EXERCISE TASK: Each line of the listing must be transcribed exactly, except for the images, which should be excluded.

DATA BLOCK:
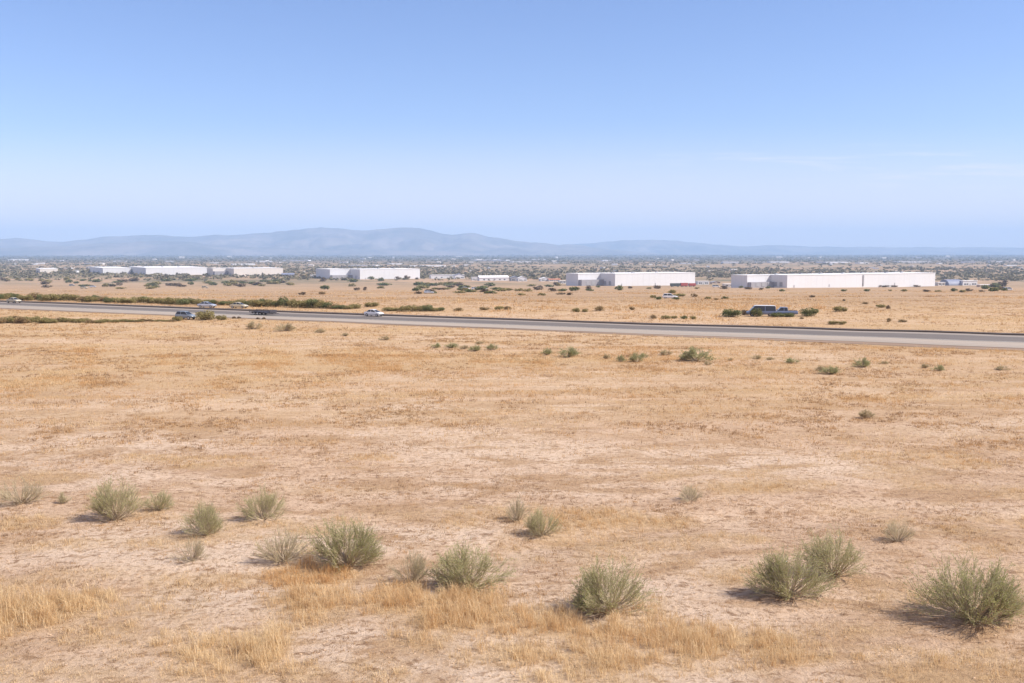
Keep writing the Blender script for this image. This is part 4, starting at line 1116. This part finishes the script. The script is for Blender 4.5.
def car(px, py, lpx, heading, paint, label, style='sedan', group=None, name='parked_car', cat='car', length=None):
    """heading: angle of the nose from +X"""
    p = at(px, py); s = mpp(p)
    Ln = length or 4.5
    lift = 0.06
    yr0, yr1 = float(line_y('verge', p.x)), float(line_y('kerb', p.x))
    z = p.z + (lift if yr0 < p.y < yr1 else 0.0)
    root = tag(empty(name, (p.x, p.y, z), heading), label, cat, group or 'vehicles by the highway')
    k = Ln / 4.5; W = 0.9
    view = math.atan2(p.x, p.y)
    seen = (abs(math.cos(heading + view)) * Ln + abs(math.sin(heading + view)) * 1.8) / s      # pixels across
    fit = min(1.15, max(0.72, lpx / seen))
    if style == 'sedan':
        st = [(-2.25, .70, .42, .72), (-2.15, .82, .30, .93), (-1.5, .88, .24, .98), (-.6, .9, .22, .97), (.7, .9, .22, .97), (1.3, .89, .22, .93), (1.95, .84, .26, .80), (2.2, .74, .36, .66)]
        cab = [(-1.65, .70, .97, .99), (-1.05, .66, .96, 1.38), (-.3, .66, .96, 1.46), (.25, .65, .96, 1.42), (1.15, .70, .95, .97)]
        roofx = (-1.0, .28, 1.38, 1.47); axles = (-1.35, 1.38); r = .33
    elif style == 'suv':
        st = [(-2.25, .78, .48, .9), (-2.2, .88, .36, 1.06), (-1.3, .92, .32, 1.08), (.6, .92, .32, 1.06), (1.3, .9, .32, 1.02), (2.0, .86, .36, .92), (2.25, .78, .44, .78)]
        cab = [(-2.14, .74, 1.06, 1.08), (-1.85, .72, 1.06, 1.62), (-.4, .72, 1.05, 1.70), (.25, .70, 1.05, 1.66), (1.05, .74, 1.03, 1.06)]
        roofx = (-1.9, .3, 1.64, 1.71); axles = (-1.35, 1.4); r = .37
    elif style == 'pickup':
        st = [(-2.7, .84, .55, 1.02), (-2.66, .90, .45, 1.08), (-.9, .92, .42, 1.08), (.9, .92, .42, 1.08), (1.8, .9, .42, 1.02), (2.45, .86, .46, .94), (2.6, .78, .5, .8)]
        cab = [(-.85, .76, 1.07, 1.10), (-.72, .74, 1.07, 1.70), (.0, .74, 1.07, 1.76), (.55, .72, 1.07, 1.70), (1.15, .76, 1.06, 1.09)]
        roofx = (-.78, .6, 1.68, 1.77); axles = (-1.65, 1.65); r = .40
    else:  # van
        st = [(-2.5, .92, .45, 1.0), (-2.46, .96, .38, 1.1), (1.2, .96, .36, 1.1), (1.9, .94, .38, 1.08), (2.45, .86, .42, .92), (2.55, .78, .5, .8)]
        cab = [(-2.47, .90, 1.1, 1.12), (-2.38, .86, 1.1, 2.02), (0.3, .86, 1.1, 2.10), (1.2, .84, 1.1, 2.02), (1.95, .86, 1.08, 1.12)]
        roofx = (-2.42, 1.2, 2.02, 2.13); axles = (-1.55, 1.6); r = .36
    b = MB().loft([sec_(x * k, hw, z0, z1) for x, hw, z0, z1 in st])
    link('body', b.mesh('body', M[paint], bevel=0.035), root)
    g = MB().loft([[(x * k, -hw * 1.08, z0), (x * k, hw * 1.08, z0), (x * k, hw * (.82 if z1 - z0 > .1 else 1.06), z1), (x * k, -hw * (.82 if z1 - z0 > .1 else 1.06), z1)] for x, hw, z0, z1 in cab])
    link('window', g.mesh('window', M['glass']), root)
    x0, x1, z0, z1 = roofx
    hw = cab[1][1] * .84
    roof = MB().loft([[(x * k, -q, za), (x * k, q, za), (x * k, q * .93, zb), (x * k, -q * .93, zb)] for x, q, za, zb in ((x0 - .05, hw, z0 - .03, z0 + .02), (x0 + .25, hw + .03, z1 - .06, z1 + .01), (x1 - .25, hw + .03, z1 - .06, z1 + .01), (x1 + .05, hw, z1 - .10, z1 - .04))])
    link('roof', roof.mesh('roof', M['car_white'] if style == 'van' else M[paint], bevel=0.015), root)
    # pillars join roof and body
    for sx in (-1, 1):
        pb = MB()
        for (xa, za, ha), (xb, zb, hb) in (((cab[0][0], cab[0][2], cab[0][1] * 1.06), (cab[1][0], cab[1][3] - .02, cab[1][1] * .84)), ((cab[-1][0], cab[-1][2], cab[-1][1] * 1.06), (cab[-2][0], cab[-2][3] - .02, cab[-2][1] * .84)), (((x0 + x1) / 2, .96, cab[2][1] * 1.1), ((x0 + x1) / 2, z1 - .05, hw + .02))):
            t = 0.045
            pb.loft([[(xa * k - t, sx * ha - .02, za), (xa * k + t, sx * ha - .02, za), (xa * k + t, sx * ha + .03, za), (xa * k - t, sx * ha + .03, za)],
                     [(xb * k - t, sx * hb - .02, zb), (xb * k + t, sx * hb - .02, zb), (xb * k + t, sx * hb + .03, zb), (xb * k - t, sx * hb + .03, zb)]])
        link('pillar', pb.mesh('pillar', M[paint]), root)
    for ax_ in axles:
        for sy in (-1, 1): wheel(root, ax_ * k, sy * (W - 0.10), r)
    xf = st[-1][0] * k; xb = st[0][0] * k
    for sy in (-1, 1):
        zf = st[-1][3]
        link('headlight', MB().box(xf - .12, xf + .02, sy * .58 - .16, sy * .58 + .16, zf - .14, zf - .01).mesh('headlight', M['lamp_clear'], bevel=.02), root)
        link('tail_light', MB().box(xb - .025, xb + .12, sy * .62 - .12, sy * .62 + .12, st[0][3] - .16, st[0][3] + .02).mesh('tail_light', M['lamp_red'], bevel=.02), root)
        link('mirror', MB().box(cab[-2][0] * k + .42, cab[-2][0] * k + .56, sy * .99 - .09, sy * .99 + .09, cab[-1][2] + .02, cab[-1][2] + .17).mesh('mirror', M['trim'], bevel=.02), root)
    link('bumper', MB().box(xf - .05, xf + .07, -.72, .72, st[-1][2] + .0, st[-1][2] + .2).mesh('bumper', M['trim'], bevel=.03), root)
    link('bumper', MB().box(xb - .07, xb + .05, -.74, .74, st[0][2] + .0, st[0][2] + .2).mesh('bumper', M['trim'], bevel=.03), root)
    root.scale = (fit,) * 3
    if style == 'pickup':
        link('cargo_bed', MB().box(-2.55 * k, -.92 * k, -.74, .74, 1.083, 1.13).mesh('cargo_bed', M['trim']), root)
    return root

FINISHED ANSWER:
Keep writing the Blender script for this image. This is part 4, starting at line 1116. This part finishes the script. The script is for Blender 4.5.
def car(px, py, lpx, heading, paint, label, style='sedan', group=None, name='parked_car', cat='car', length=None):
    """heading: angle of the nose from +X"""
    p = at(px, py); s = mpp(p)
    Ln = length or 4.5
    lift = 0.06
    yr0, yr1 = float(line_y('verge', p.x)), float(line_y('kerb', p.x))
    z = p.z + (lift if yr0 < p.y < yr1 else 0.0)
    root = tag(empty(name, (p.x, p.y, z), heading), label, cat, group or 'vehicles by the highway')
    k = Ln / 4.5; W = 0.9
    view = math.atan2(p.x, p.y)
    seen = (abs(math.cos(heading + view)) * Ln + abs(math.sin(heading + view)) * 1.8) / s      # pixels across
    fit = min(1.15, max(0.72, lpx / seen))
    if style == 'sedan':
        st = [(-2.25, .70, .42, .72), (-2.15, .82, .30, .93), (-1.5, .88, .24, .98), (-.6, .9, .22, .97), (.7, .9, .22, .97), (1.3, .89, .22, .93), (1.95, .84, .26, .80), (2.2, .74, .36, .66)]
        cab = [(-1.65, .70, .97, .99), (-1.05, .66, .96, 1.38), (-.3, .66, .96, 1.46), (.25, .65, .96, 1.42), (1.15, .70, .95, .97)]
        roofx = (-1.0, .28, 1.38, 1.47); axles = (-1.35, 1.38); r = .33
    elif style == 'suv':
        st = [(-2.25, .78, .48, .9), (-2.2, .88, .36, 1.06), (-1.3, .92, .32, 1.08), (.6, .92, .32, 1.06), (1.3, .9, .32, 1.02), (2.0, .86, .36, .92), (2.25, .78, .44, .78)]
        cab = [(-2.14, .74, 1.06, 1.08), (-1.85, .72, 1.06, 1.62), (-.4, .72, 1.05, 1.70), (.25, .70, 1.05, 1.66), (1.05, .74, 1.03, 1.06)]
        roofx = (-1.9, .3, 1.64, 1.71); axles = (-1.35, 1.4); r = .37
    elif style == 'pickup':
        st = [(-2.7, .84, .55, 1.02), (-2.66, .90, .45, 1.08), (-.9, .92, .42, 1.08), (.9, .92, .42, 1.08), (1.8, .9, .42, 1.02), (2.45, .86, .46, .94), (2.6, .78, .5, .8)]
        cab = [(-.85, .76, 1.07, 1.10), (-.72, .74, 1.07, 1.70), (.0, .74, 1.07, 1.76), (.55, .72, 1.07, 1.70), (1.15, .76, 1.06, 1.09)]
        roofx = (-.78, .6, 1.68, 1.77); axles = (-1.65, 1.65); r = .40
    else:  # van
        st = [(-2.5, .92, .45, 1.0), (-2.46, .96, .38, 1.1), (1.2, .96, .36, 1.1), (1.9, .94, .38, 1.08), (2.45, .86, .42, .92), (2.55, .78, .5, .8)]
        cab = [(-2.47, .90, 1.1, 1.12), (-2.38, .86, 1.1, 2.02), (0.3, .86, 1.1, 2.10), (1.2, .84, 1.1, 2.02), (1.95, .86, 1.08, 1.12)]
        roofx = (-2.42, 1.2, 2.02, 2.13); axles = (-1.55, 1.6); r = .36
    b = MB().loft([sec_(x * k, hw, z0, z1) for x, hw, z0, z1 in st])
    link('body', b.mesh('body', M[paint], bevel=0.035), root)
    g = MB().loft([[(x * k, -hw * 1.08, z0), (x * k, hw * 1.08, z0), (x * k, hw * (.82 if z1 - z0 > .1 else 1.06), z1), (x * k, -hw * (.82 if z1 - z0 > .1 else 1.06), z1)] for x, hw, z0, z1 in cab])
    link('window', g.mesh('window', M['glass']), root)
    x0, x1, z0, z1 = roofx
    hw = cab[1][1] * .84
    roof = MB().loft([[(x * k, -q, za), (x * k, q, za), (x * k, q * .93, zb), (x * k, -q * .93, zb)] for x, q, za, zb in ((x0 - .05, hw, z0 - .03, z0 + .02), (x0 + .25, hw + .03, z1 - .06, z1 + .01), (x1 - .25, hw + .03, z1 - .06, z1 + .01), (x1 + .05, hw, z1 - .10, z1 - .04))])
    link('roof', roof.mesh('roof', M['car_white'] if style == 'van' else M[paint], bevel=0.015), root)
    # pillars join roof and body
    for sx in (-1, 1):
        pb = MB()
        for (xa, za, ha), (xb, zb, hb) in (((cab[0][0], cab[0][2], cab[0][1] * 1.06), (cab[1][0], cab[1][3] - .02, cab[1][1] * .84)), ((cab[-1][0], cab[-1][2], cab[-1][1] * 1.06), (cab[-2][0], cab[-2][3] - .02, cab[-2][1] * .84)), (((x0 + x1) / 2, .96, cab[2][1] * 1.1), ((x0 + x1) / 2, z1 - .05, hw + .02))):
            t = 0.045
            pb.loft([[(xa * k - t, sx * ha - .02, za), (xa * k + t, sx * ha - .02, za), (xa * k + t, sx * ha + .03, za), (xa * k - t, sx * ha + .03, za)],
                     [(xb * k - t, sx * hb - .02, zb), (xb * k + t, sx * hb - .02, zb), (xb * k + t, sx * hb + .03, zb), (xb * k - t, sx * hb + .03, zb)]])
        link('pillar', pb.mesh('pillar', M[paint]), root)
    for ax_ in axles:
        for sy in (-1, 1): wheel(root, ax_ * k, sy * (W - 0.10), r)
    xf = st[-1][0] * k; xb = st[0][0] * k
    for sy in (-1, 1):
        zf = st[-1][3]
        link('headlight', MB().box(xf - .12, xf + .02, sy * .58 - .16, sy * .58 + .16, zf - .14, zf - .01).mesh('headlight', M['lamp_clear'], bevel=.02), root)
        link('tail_light', MB().box(xb - .025, xb + .12, sy * .62 - .12, sy * .62 + .12, st[0][3] - .16, st[0][3] + .02).mesh('tail_light', M['lamp_red'], bevel=.02), root)
        link('mirror', MB().box(cab[-2][0] * k + .42, cab[-2][0] * k + .56, sy * .99 - .09, sy * .99 + .09, cab[-1][2] + .02, cab[-1][2] + .17).mesh('mirror', M['trim'], bevel=.02), root)
    link('bumper', MB().box(xf - .05, xf + .07, -.72, .72, st[-1][2] + .0, st[-1][2] + .2).mesh('bumper', M['trim'], bevel=.03), root)
    link('bumper', MB().box(xb - .07, xb + .05, -.74, .74, st[0][2] + .0, st[0][2] + .2).mesh('bumper', M['trim'], bevel=.03), root)
    root.scale = (fit,) * 3
    if style == 'pickup':
        link('cargo_bed', MB().box(-2.55 * k, -.92 * k, -.74, .74, 1.083, 1.13).mesh('cargo_bed', M['trim']), root)
    return root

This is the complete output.